The decision grows out of a handshake deal by two former friends. Eliahu Ben-Shmuel agreed to allow David Levy to move temporarily into a furnished home he owned in Golden Beach, Florida. There was no written agreement, and the two men agreed that Levy would maintain and make improvements to the house in lieu of rent, which normally was $27,000 per month. The deal ended badly when Levy didn’t live up to his obligation to maintain the property and make improvements, and didn’t pay rent. When Levy moved out, Ben-Shmuel sued him, alleging unjust enrichment and conversion of personal property allegedly removed from the house.

At a bench trial, the court found in favor of Ben-Shmuel on both claims and awarded $90,000 for unjust enrichment and $15,000 for the conversion claim.

Line of decisions created confusion

On appeal, the Third District Court of Appeal upheld the unjust enrichment ruling but reversed the conversion ruling, holding that the trial court should have dismissed the conversion claim because Ben-Shmuel did not prove damages at trial. Ben-Shmuel conceded in his appeals briefs that he didn’t meet the burden of proof for his conversion claims but asked for a second trial to prove damages, citing the 1974 Third District precedents.

The en banc panel – the full court must make rulings that recede from precedent – noted that the two cases Levy relied on were “devoid” of any analysis or rationale. The current Third District relied heavily on several Fourth District decisions that drew a line against new trials for damages, which other district courts in the state have followed. “We believe that the rationale of our sister court [the Fourth District] on this issue is sound,” the Third District panel wrote.

The court summarized its new position clearly: If a “party failed to meet its burden of establishing the correct measure of damages at trial, that party is not entitled on remand to a new trial on damages,” the appeals court said, adding that judicial error remains a basis for granting a new trial.

Takeaway: Can you prove measurable damages?

“You would be surprised how often this issue of damages comes up,” said Judkins. “In many cases, parties spend more time trying to prove other elements of a case and don’t sufficiently address damages.”

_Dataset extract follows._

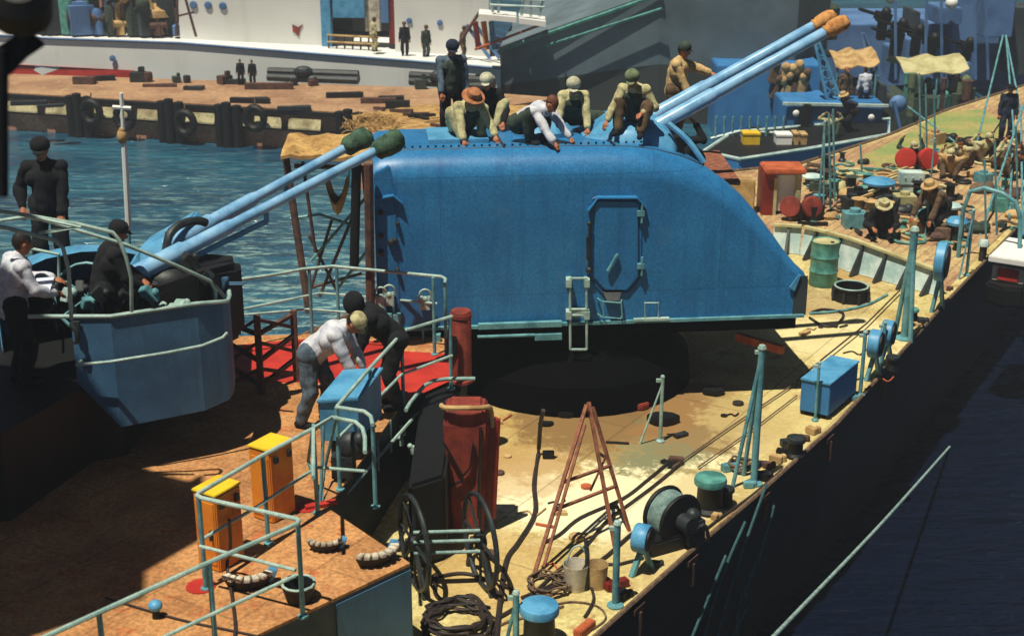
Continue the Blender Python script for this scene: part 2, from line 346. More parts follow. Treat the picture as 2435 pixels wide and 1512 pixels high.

The takeaway for clients, Judkins advises, is to be sure you can establish measurable damages before proceeding with litigation. “Clients and their lawyer should be on the same page when a claim is brought for damages. There should be a clear understanding of the damages that may be recovered and what evidence must be presented to prove those damages. Knowing what type of proof is needed can help to avoid the problem encountered by Ben-Shmuel.”